製品の厚みを薄くして軽くできること、熱伝導が良いこと、そして繊細な構造の製品を同品質で作り上げる技術があることから、有田焼でドリッパーを作ることになったそうだ。コーヒーの抽出時には湯の温度を下げずにドリップする必要があるため、有田焼はドリッパーに適しているのだという。

〈ブルーボトルコーヒー〉では、ドリッパーだけでなくペーパーフィルターも独自に開発している。ドリッパーの形状に合わせたウェーブ状になっており、フィルターを折る手間が不要になっている。また竹パルプの配合率も、試行錯誤を重ねて、最終的に10%となった。ペーパーフィルターを通してコーヒーを抽出する以上、少なからずペーパーフィルターの質はコーヒーの味に影響する。コーヒー本来の味わいが十分に引き出されるように、テストが繰り返されたのだ。

ドリッパーとペーパーフィルターを独自で開発したことで「ドリッパーを温める」「ペーパーフィルターをドリッパーに定着させる」「フィルター特有の香りをとる」といった目的で行う湯通しが不要になった。その分、注文から提供までの時間も短縮されているということになる。

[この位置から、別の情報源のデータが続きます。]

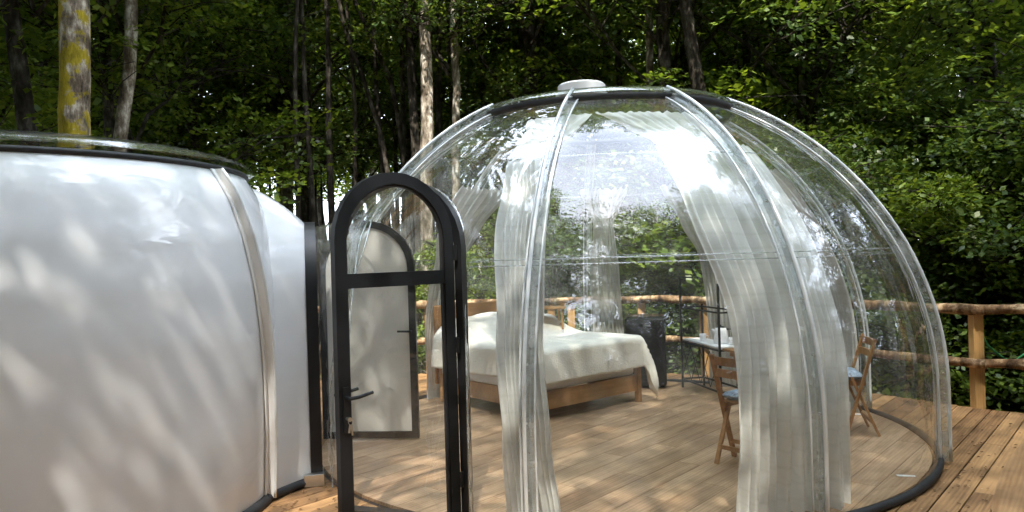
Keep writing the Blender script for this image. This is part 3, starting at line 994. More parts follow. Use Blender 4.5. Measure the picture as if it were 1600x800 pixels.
def arch(w, h, n=16):
    pts = [(-w, z * (h - w) / 8) for z in range(8)]
    pts += [(-w * math.cos(math.pi * i / n), h - w + w * math.sin(math.pi * i / n)) for i in range(n + 1)]
    pts += [(w, z * (h - w) / 8) for z in range(7, -1, -1)]
    return pts
def in_arch(l, z, w, h):
    if abs(l) > w or z > h: return False
    return z < h - w or l * l + (z - h + w) ** 2 < w * w
def to_dome(p, d):
    q = p - C; r_ = dr(p.z); b = q.x * d.x + q.y * d.y; cc = q.x ** 2 + q.y ** 2 - r_ * r_
    disc = b * b - cc
    return p + d * (-b - math.sqrt(max(0, disc)))

PD = Vector((-0.03, 1.0, 0)).normalized()
TW, TH, PW, PH = 0.66, 2.0, 0.435, 2.14
def cut(p):
    q = p - RC; d = q.dot(TA)
    if -0.5 < d < 1.6 and in_arch(q.dot(TN), p.z, TW, TH): return True
    q = p - FC
    l = (q.x * PD.y - q.y * PD.x) / (FW.x * PD.y - FW.y * PD.x); d = (q.y - l * FW.y) / PD.y
    return -0.5 < d < 2.0 and in_arch(l, p.z, PW, PH)

dome = empty('clear_dome_tent', C, 'large transparent bubble dome with bed and curtains inside on the deck', 'dome tent')
SEAMS = [-149, -107.5, -70, -29, 11, 51, 88, 131, 171]
for i, a0 in enumerate(SEAMS):
    a1 = SEAMS[(i + 1) % 9]
    if a1 < a0: a1 += 360
    rows = []
    zs = zlist(30)
    na = 24
    sag = 0.012
    for z in zs:
        row = []
        for k in range(na + 1):
            u = k / na
            row.append(dp(a0 + (a1 - a0) * u, z, -sag * (0 if z < 0.1 else 1) * math.sin(math.pi * u) * min(1, z)))
        rows.append(row)
    mb = MB().grid(rows)
    mb.f = [f for f in mb.f if not cut(sum((mb.v[j] for j in f), Vector()) / 4)]
    used_v = sorted({j for f in mb.f for j in f}); mp_ = {j: n_ for n_, j in enumerate(used_v)}
    mb.v = [mb.v[j] for j in used_v]; mb.f = [tuple(mp_[j] for j in f) for f in mb.f]
    mb.build('clear_panel', M['film_w'] if i in (0, 8) else M['film'], dome, smooth=True)

def zs_for(a):
    zs = zlist(26, 0.02, ZTOP + 0.02)
    out = [z for z in zs if not cut(dp(a, z))]
    return out
for i, a in enumerate(SEAMS):
    zs = zs_for(a)
    wdeg = 1.0
    fin = 0.070
    # flat welded band and upright fin with a rounded bead along its edge
    rows = []
    for z in zs:
        k = RD / max(0.6, dr(z))
        rows.append([dp(a - wdeg * k, z, 0.004), dp(a - .12 * k, z, 0.006), dp(a - .06 * k, z, fin), dp(a + .06 * k, z, fin), dp(a + .12 * k, z, 0.006), dp(a + wdeg * k, z, 0.004)])
    fl = MB().grid(rows).build('seam_flange', M['flange'], dome, smooth=False)
    MB().tube([dp(a, z, fin) for z in zs], 0.012, 10).build('bead', M['bead'], fl, smooth=True)
    for s in (-1, 1):
        MB().tube([dp(a + s * wdeg * RD / max(0.6, dr(z)), z, 0.006) for z in zs], 0.007, 6).build('weld_line', M['bead'], fl, smooth=True)
    bm_ = MB()
    for z in zs[2::3]:
        p = dp(a, z, fin * 0.55); tdir = Vector((-math.sin(R(a)), math.cos(R(a)), 0))
        bm_.tube([p - tdir * 0.012, p + tdir * 0.012], 0.006, 6)
    o = bm_.build('bolt', M['steel'], fl); o['kind'] = 'stuff'

for z, off in ((1.545, -0.01), (1.58, -0.01), (2.27, -0.03)):
    pts = [dp(a, z, off) for a in range(-118, 208, 3) if not cut(dp(a, z))]
    MB().tube(pts, 0.0040, 6, closed=False).build('hoop', M['flange'], dome, smooth=True)
# base
ring_pts = [dp(a, 0.03) for a in range(-117, 185, 3)] 
MB().tube([dp(a, 0.028, 0.0) for a in range(-118, 178, 3)], 0.028, 10).build('base_ring', M['rubber'], dome, smooth=True)
# skylight
rr_ = dr(ZTOP)
MB().lathe((C.x, C.y, 0), [(rr_ - 0.03, ZTOP - 0.01), (rr_ + 0.035, ZTOP - 0.012), (rr_ + 0.040, ZTOP + 0.022), (rr_ + 0.01, ZTOP + 0.030), (rr_ - 0.04, ZTOP + 0.02), (rr_ - 0.03, ZTOP - 0.01)], 72).build('skylight_rim', M['rubber'], dome, smooth=True)
prof = [(rr_ + 0.06, ZTOP + 0.034)] + [((rr_ + 0.05) * math.cos(k / 10 * math.pi / 2), ZTOP + 0.040 + 0.13 * math.sin(k / 10 * math.pi / 2)) for k in range(0, 10)] + [(0.002, ZTOP + 0.171)]
MB().lathe((C.x, C.y, 0), prof, 72).build('skylight_cap', M['cap'], dome, smooth=True)
smooth_by_angle(MB().lathe((0.64, 6.36, ZTOP + 0.185), [(0.225, 0.0), (0.225, 0.02), (0.205, 0.024), (0.205, 0.095), (0.19, 0.108), (0.10, 0.118), (0.002, 0.12)], 40).build('roof_vent', M['whitepl'], dome), 30)

# clear tunnel to the ring
def T(l, z, d): return RC + TA * d + TN * l + Vector((0, 0, z))
rows = []
a_in = [T(l, z, 0.04) for l, z in arch(0.50, 1.88)]
a_out = [to_dome(T(l, z, 0), TA) for l, z in arch(TW, TH)]
for k in range(9):
    u = k / 8; e = u ** 1.3
    rows.append([Vector((p.x + (q.x - p.x) * u, p.y + (q.y - p.y) * u, p.z + (q.z - p.z) * e)) + TN * 0 for p, q in zip(a_in, a_out)])
MB().grid(rows).build('tunnel_sleeve', M['film_t'], dome, smooth=True)
MB().tube(a_out, 0.006, 6).build('tunnel_seam', M['flange'], dome, smooth=True)
# porch sleeve from the door frame to the dome skin
def Fp(l, z, d): return FC + FW * l + FM * d + Vector((0, 0, z))
a_in = [Fp(l, z, 0.035) for l, z in arch(0.435, 2.105)]
a_out = [to_dome(Fp(l, z, 0), PD) for l, z in arch(PW, PH)]
rows = [[p.lerp(q, k / 7) for p, q in zip(a_in, a_out)] for k in range(8)]
MB().grid(rows).build('porch_sleeve', M['film_t'], dome, smooth=True)
MB().tube(a_out, 0.005, 6).build('porch_seam', M['flange'], dome, smooth=True)

# arched frames as swept rectangles
def arch_frame(P_, w, h, t, d0, d1, closed_bottom=False):
    """frame t wide in its own plane, from depth d0 to d1; P_(l,z,d) maps to the world"""
    o_, i_ = arch(w, h), arch(w - t, h - t)
    if closed_bottom:
        i_ = [(l, max(z, t)) for l, z in i_]
    rows = [[P_(l, z, d0) for l, z in o_], [P_(l, z, d1) for l, z in o_], [P_(l, z, d1) for l, z in i_], [P_(l, z, d0) for l, z in i_], [P_(l, z, d0) for l, z in o_]]
    mb = MB().grid(rows)
    if closed_bottom:
        mb.grid([[P_(-w, 0, d0), P_(w, 0, d0)], [P_(-w, 0, d1), P_(w, 0, d1)], [P_(-w, t, d1), P_(w, t, d1)], [P_(-w, t, d0), P_(w, t, d0)], [P_(-w, 0, d0), P_(w, 0, d0)]])
    return mb
o = arch_frame(Fp, 0.435, 2.10, 0.045, -0.04, 0.04).build('door_frame', M['black'], dome); smooth_by_angle(o, 30)
MB().box(FC + Vector((0, 0, 0.015)), (0.82, 0.09, 0.03), Matrix.Rotation(math.atan2(FW.y, FW.x), 3, 'Z')).build('threshold', M['black'], dome)

# entrance door leaf, standing open towards the camera
HG = Vector((-0.362, 4.415, 0)); HD = Vector((-0.765, -0.645, 0)).normalized(); HN = Vector((-HD.y, HD.x, 0))
LW = 0.77
def Lp(l, z, d): return HG + HD * (LW / 2 + l) + HN * d + Vector((0, 0, z + 0.03))
leaf = arch_frame(Lp, LW / 2, 2.06, 0.066, -0.024, 0.024, True).build('door_leaf', M['black'], dome); smooth_by_angle(leaf, 30)
MB().grid([[Lp(-LW / 2 + .062, 1.42, -.020), Lp(LW / 2 - .062, 1.42, -.020)], [Lp(-LW / 2 + .062, 1.50, -.020), Lp(LW / 2 - .062, 1.50, -.020)], [Lp(-LW / 2 + .062, 1.50, .020), Lp(LW / 2 - .062, 1.50, .020)], [Lp(-LW / 2 + .062, 1.42, .020), Lp(LW / 2 - .062, 1.42, .020)], [Lp(-LW / 2 + .062, 1.42, -.020), Lp(LW / 2 - .062, 1.42, -.020)]]).build('crossbar', M['black'], leaf)
o = arch_frame(Lp, LW / 2 - 0.064, 2.06 - 0.064, 0.014, -0.012, 0.012).build('glazing_bead', M['rubber'], leaf)
hw = LW / 2 - 0.069
mb = MB()
pl = [(l, z) for l, z in arch(hw, 1.98, 24)]
top = [(-hw, 1.503)] + [(l, z) for l, z in pl if z > 1.503] + [(hw, 1.503)]
mb.add([Lp(l, z, 0) for l, z in top], [tuple(range(len(top)))])
mb.build('upper_pane', M['glass'], leaf, solid=0)
MB().add([Lp(-hw, .088, 0), Lp(hw, .088, 0), Lp(hw, 1.417, 0), Lp(-hw, 1.417, 0)], [(0, 1, 2, 3)]).build('lower_pane', M['glass'], leaf)
for hz in (0.25, 1.05, 1.60):
    MB().tube([Lp(-LW / 2 - 0.008, hz - .045, .03), Lp(-LW / 2 - 0.008, hz + .045, .03)], 0.010, 8).build('hinge', M['black'], leaf)
sc_ = MB()
for z in [0.2 + 0.28 * k for k in range(6)]:
    for l in (-LW / 2 + .018, LW / 2 - .018):
        for s in (-1, 1): sc_.tube([Lp(l, z, s * .0235), Lp(l, z, s * .0255)], 0.004, 6)
o = sc_.build('screw', M['black'], leaf); o['kind'] = 'stuff'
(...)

ドリップコーヒーは、コーヒー豆の状態、抽出のレシピ、バリスタの技術などによって決まる。しかし、〈ブルーボトルコーヒー〉では、自分たちが理想とする味の再現性を高め、一貫して、いつでも、どのカフェでも、提供できるようバリスタのスキルに加えて数字とテクノロジーによって管理している。故に、変わらぬ「おいしい!」を味わえるのだ。

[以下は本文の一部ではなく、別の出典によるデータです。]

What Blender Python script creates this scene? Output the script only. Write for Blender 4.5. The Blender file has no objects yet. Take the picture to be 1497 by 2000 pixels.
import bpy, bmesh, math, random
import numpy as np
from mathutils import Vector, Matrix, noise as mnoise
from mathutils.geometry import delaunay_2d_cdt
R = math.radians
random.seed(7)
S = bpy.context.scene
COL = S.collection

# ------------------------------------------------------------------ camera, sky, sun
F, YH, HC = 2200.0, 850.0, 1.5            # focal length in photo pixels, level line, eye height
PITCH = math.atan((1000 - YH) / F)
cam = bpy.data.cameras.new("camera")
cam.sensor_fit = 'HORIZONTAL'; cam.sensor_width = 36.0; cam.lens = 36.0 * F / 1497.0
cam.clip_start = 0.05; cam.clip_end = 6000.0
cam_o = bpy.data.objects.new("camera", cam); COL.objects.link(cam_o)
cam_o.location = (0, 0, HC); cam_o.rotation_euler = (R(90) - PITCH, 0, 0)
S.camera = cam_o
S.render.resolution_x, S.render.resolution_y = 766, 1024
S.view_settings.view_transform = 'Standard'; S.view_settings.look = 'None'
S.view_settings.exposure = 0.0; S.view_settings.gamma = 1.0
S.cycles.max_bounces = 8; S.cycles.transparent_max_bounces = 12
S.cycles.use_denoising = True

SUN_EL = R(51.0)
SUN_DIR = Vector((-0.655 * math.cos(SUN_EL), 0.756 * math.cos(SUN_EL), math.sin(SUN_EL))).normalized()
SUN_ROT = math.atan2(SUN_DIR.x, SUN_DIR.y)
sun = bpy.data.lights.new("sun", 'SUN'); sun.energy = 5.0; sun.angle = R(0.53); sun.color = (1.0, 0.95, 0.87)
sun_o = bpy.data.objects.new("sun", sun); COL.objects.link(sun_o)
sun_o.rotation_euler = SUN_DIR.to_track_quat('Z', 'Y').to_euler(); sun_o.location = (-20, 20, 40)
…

普段、ハンドドリップでなんとなく淹れているコーヒーも、湯の温度や、注ぐ湯量と時間、そして豆を挽く際の粒度に気を遣うと、味や香りがガラリと変わるはず。たとえばランナーが、トレーニングでペースや距離、心拍数といったデータを参考にするように、試行錯誤をして自分好みのおいしさを探すのも楽しい作業だろう。